'the other had fair fair, too'
The title for today's post comes from Sayers's Gaudy Night. A mysterious woman corners a beautiful young man and tells him two things: that "Shrewsbury College was a place where they murdered beautiful boys like him and ate their hearts out; secondly: that 'the other [another young man] had fair hair, too'."
That bit of Gaudy Night has been in my head for the last day or so, as I continue reading Mercedes Lackey. She has plenty of main characters - the ones I read about were Darkwind, Elspeth, Skif, Lavan, Firesong, Dirk, Karel, Kris, Talia, Selenay, Alberich, Vanyel and Kerowyn. Some of them (Talia, Skif, Vanyel) have horrible childhoods, while others have trauma in their adult lives. (Talia gets raped and tortured, Selenay's husband tried to kill her, etc. Both of them, however, are as little scarred by these events as possible).

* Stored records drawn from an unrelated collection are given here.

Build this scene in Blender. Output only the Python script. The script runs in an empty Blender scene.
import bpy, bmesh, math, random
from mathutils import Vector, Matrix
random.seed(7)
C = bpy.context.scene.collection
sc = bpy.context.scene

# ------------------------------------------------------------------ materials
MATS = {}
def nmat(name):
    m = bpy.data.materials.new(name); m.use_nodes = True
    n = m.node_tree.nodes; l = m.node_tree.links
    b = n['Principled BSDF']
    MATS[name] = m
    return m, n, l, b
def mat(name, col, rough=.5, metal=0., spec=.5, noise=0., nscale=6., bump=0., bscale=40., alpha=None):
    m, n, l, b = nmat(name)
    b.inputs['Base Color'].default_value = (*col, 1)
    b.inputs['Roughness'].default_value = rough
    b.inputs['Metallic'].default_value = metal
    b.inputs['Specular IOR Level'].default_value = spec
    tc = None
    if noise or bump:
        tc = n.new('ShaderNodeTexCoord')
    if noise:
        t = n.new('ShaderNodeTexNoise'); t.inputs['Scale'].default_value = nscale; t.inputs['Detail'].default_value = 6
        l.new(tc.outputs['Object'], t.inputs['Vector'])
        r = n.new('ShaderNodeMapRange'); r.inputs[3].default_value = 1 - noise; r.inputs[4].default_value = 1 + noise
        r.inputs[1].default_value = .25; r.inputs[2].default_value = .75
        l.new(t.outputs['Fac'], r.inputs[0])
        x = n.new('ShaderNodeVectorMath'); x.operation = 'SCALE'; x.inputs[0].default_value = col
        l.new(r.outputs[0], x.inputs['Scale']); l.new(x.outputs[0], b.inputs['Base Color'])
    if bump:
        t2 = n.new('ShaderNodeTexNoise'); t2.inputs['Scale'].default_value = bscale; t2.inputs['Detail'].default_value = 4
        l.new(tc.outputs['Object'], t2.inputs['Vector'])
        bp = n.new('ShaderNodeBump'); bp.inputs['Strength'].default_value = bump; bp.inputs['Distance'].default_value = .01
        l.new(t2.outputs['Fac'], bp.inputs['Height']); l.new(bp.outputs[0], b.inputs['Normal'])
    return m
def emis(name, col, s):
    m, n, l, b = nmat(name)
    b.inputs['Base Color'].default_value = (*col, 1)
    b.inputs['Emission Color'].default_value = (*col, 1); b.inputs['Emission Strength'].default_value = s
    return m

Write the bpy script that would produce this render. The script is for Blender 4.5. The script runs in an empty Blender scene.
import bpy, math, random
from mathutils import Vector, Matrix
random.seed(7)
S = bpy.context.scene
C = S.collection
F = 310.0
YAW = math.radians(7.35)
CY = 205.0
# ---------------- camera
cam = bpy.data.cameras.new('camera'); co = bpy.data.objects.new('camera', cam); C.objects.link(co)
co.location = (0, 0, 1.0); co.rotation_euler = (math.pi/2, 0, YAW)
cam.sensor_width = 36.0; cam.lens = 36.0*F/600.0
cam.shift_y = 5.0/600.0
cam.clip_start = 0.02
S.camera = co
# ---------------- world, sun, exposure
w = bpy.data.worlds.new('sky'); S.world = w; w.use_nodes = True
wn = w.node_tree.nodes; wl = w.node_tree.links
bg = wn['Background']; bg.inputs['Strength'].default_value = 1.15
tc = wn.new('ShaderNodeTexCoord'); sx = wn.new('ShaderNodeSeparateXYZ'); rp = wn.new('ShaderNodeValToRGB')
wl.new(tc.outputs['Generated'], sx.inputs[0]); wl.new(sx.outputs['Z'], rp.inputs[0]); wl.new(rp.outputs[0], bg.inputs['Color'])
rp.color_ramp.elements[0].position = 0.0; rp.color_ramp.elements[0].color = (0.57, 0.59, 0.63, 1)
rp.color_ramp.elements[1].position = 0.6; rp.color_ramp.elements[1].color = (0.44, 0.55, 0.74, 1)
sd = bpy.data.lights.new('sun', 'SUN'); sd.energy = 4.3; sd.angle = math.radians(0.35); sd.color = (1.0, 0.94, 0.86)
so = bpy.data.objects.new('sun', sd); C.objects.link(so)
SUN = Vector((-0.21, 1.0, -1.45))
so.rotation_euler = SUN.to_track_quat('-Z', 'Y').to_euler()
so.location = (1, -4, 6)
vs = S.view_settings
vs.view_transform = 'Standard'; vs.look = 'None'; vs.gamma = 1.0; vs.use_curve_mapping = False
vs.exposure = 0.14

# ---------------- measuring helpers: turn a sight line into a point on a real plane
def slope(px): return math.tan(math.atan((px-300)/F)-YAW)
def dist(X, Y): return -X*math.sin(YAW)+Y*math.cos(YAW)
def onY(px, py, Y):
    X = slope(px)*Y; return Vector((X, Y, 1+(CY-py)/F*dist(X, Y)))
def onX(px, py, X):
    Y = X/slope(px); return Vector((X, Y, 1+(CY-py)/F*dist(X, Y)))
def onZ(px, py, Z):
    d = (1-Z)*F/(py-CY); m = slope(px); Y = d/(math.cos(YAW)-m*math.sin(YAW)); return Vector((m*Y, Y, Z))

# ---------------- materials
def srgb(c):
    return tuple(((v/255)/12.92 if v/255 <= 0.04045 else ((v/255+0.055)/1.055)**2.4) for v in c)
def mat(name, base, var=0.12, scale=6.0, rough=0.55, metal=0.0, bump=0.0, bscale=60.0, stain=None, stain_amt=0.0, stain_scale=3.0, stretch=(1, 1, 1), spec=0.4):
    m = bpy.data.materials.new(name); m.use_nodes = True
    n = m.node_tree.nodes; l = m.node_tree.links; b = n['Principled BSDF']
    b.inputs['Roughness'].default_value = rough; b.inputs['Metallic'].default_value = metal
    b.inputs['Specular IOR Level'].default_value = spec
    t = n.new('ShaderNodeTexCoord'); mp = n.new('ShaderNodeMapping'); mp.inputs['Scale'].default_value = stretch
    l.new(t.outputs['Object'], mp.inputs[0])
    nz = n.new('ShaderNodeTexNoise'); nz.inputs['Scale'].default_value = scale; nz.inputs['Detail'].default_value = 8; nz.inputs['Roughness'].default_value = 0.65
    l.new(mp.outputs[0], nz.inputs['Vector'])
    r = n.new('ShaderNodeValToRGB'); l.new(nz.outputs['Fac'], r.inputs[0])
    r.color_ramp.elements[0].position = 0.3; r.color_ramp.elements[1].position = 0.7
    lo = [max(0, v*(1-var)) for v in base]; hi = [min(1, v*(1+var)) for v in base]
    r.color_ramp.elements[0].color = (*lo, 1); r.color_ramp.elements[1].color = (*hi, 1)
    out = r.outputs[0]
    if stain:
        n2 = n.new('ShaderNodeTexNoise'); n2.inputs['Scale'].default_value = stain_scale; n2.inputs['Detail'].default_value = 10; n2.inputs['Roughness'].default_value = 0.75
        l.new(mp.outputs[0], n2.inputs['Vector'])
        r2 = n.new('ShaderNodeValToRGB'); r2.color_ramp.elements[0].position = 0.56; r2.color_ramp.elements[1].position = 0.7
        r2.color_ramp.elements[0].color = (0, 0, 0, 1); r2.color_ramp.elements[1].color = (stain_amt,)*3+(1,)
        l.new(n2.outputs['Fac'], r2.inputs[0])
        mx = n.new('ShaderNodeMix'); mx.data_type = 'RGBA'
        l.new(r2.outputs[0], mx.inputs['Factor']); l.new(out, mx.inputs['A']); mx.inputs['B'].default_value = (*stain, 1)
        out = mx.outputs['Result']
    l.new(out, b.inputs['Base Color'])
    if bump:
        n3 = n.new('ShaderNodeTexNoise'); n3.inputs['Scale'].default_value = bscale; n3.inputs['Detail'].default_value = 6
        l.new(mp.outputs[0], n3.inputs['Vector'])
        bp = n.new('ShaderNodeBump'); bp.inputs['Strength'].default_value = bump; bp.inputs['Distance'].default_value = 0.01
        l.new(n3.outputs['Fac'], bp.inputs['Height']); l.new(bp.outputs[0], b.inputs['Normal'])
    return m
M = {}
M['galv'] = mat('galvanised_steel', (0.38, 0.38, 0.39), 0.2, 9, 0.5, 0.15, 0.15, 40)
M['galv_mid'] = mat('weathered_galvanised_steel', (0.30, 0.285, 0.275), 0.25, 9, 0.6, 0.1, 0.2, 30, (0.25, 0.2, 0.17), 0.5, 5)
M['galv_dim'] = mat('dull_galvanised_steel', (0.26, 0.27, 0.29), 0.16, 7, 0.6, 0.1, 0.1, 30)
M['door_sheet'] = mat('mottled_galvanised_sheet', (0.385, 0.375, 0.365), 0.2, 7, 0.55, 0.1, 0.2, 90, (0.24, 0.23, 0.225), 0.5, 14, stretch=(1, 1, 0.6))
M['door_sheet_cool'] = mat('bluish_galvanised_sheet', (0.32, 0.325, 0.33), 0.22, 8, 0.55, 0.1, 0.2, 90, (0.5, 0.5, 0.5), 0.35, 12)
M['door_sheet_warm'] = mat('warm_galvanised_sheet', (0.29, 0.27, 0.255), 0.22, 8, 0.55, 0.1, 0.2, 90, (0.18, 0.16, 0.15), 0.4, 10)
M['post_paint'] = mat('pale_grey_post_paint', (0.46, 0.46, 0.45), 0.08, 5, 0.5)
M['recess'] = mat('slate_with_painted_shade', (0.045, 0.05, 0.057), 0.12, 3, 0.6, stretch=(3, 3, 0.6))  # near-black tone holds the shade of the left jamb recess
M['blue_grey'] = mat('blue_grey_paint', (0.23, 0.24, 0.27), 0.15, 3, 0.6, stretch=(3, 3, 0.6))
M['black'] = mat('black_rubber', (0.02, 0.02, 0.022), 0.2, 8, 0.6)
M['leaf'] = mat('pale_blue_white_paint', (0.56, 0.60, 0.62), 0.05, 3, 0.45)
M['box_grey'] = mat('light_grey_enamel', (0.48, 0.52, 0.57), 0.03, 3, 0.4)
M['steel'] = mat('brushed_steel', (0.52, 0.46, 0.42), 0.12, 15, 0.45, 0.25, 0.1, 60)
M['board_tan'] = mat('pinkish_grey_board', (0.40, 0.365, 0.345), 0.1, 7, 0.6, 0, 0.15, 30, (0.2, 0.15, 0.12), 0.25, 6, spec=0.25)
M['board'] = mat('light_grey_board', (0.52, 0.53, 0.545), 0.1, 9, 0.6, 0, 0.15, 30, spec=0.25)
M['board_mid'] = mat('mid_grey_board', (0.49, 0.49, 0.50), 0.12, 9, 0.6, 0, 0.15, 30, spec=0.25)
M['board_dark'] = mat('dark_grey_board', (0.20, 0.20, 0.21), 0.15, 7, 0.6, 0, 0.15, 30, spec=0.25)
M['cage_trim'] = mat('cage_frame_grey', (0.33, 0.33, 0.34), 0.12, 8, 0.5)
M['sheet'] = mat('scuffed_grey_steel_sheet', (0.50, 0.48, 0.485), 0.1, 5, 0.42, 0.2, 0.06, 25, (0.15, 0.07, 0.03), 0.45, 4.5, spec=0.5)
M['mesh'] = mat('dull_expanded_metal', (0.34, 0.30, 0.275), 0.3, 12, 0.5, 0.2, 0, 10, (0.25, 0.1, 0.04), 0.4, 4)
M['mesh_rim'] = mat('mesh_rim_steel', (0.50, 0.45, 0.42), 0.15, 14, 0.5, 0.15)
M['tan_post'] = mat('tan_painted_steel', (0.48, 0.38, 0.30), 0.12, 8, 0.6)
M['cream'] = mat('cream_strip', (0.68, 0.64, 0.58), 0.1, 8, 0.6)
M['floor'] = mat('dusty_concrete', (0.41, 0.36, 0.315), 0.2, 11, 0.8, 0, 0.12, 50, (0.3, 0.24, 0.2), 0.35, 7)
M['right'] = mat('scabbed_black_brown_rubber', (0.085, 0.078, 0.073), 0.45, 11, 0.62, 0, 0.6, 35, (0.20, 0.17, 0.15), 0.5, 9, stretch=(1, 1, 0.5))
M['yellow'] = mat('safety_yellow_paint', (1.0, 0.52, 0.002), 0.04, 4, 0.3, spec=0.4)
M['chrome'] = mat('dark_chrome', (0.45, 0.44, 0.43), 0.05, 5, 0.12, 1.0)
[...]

But I think it's worth noting that in my list above, only four aren't happy in the end. Karel's blinded, which is too bad, though Lackey makes it clear that he'll still keep his girlfriend and his career. So I'm not sure how unhappy he really is. In contrast, Lackey tries to make it seem as though Firesong is pretty happy, but really he's settling for something less than what he wanted, now that his once-beautiful face is scarred. The other two beautiful men, Kris and Vanyel, are the only ones in my list to wind up dead.
(And by the way, Kris, Vanyel and Firesong are the only ones in the series who are aware of their good looks. Especially Vanyel and Firesong, who dress carefully to match them. And oh, by the way, Firesong and Vanyel are the only openly gay characters, which makes all of this even more problematic).
Everyone else winds up more or less happy - ugly Dirk and plain Alberich are fine, and the attractive women are fine. So why does Lackey have this disturbing propensity to wreck the lives of her good-looking (and, in two cases out of three, gay) male characters? A friend suggested that Lackey makes everyone go through angst, to make the story more heroic, and my friend is (as usual) right. But in every other case, the hero lives through the horrible events.
I can't remember whether Lavan in Brightly Burning is especially good-looking. He certainly winds up dead, though.
So - I don't know. I don't have the answer to this. Despite my colleague's good sense, I can't help but wonder whether Lackey's psyche is something like Shrewsbury College.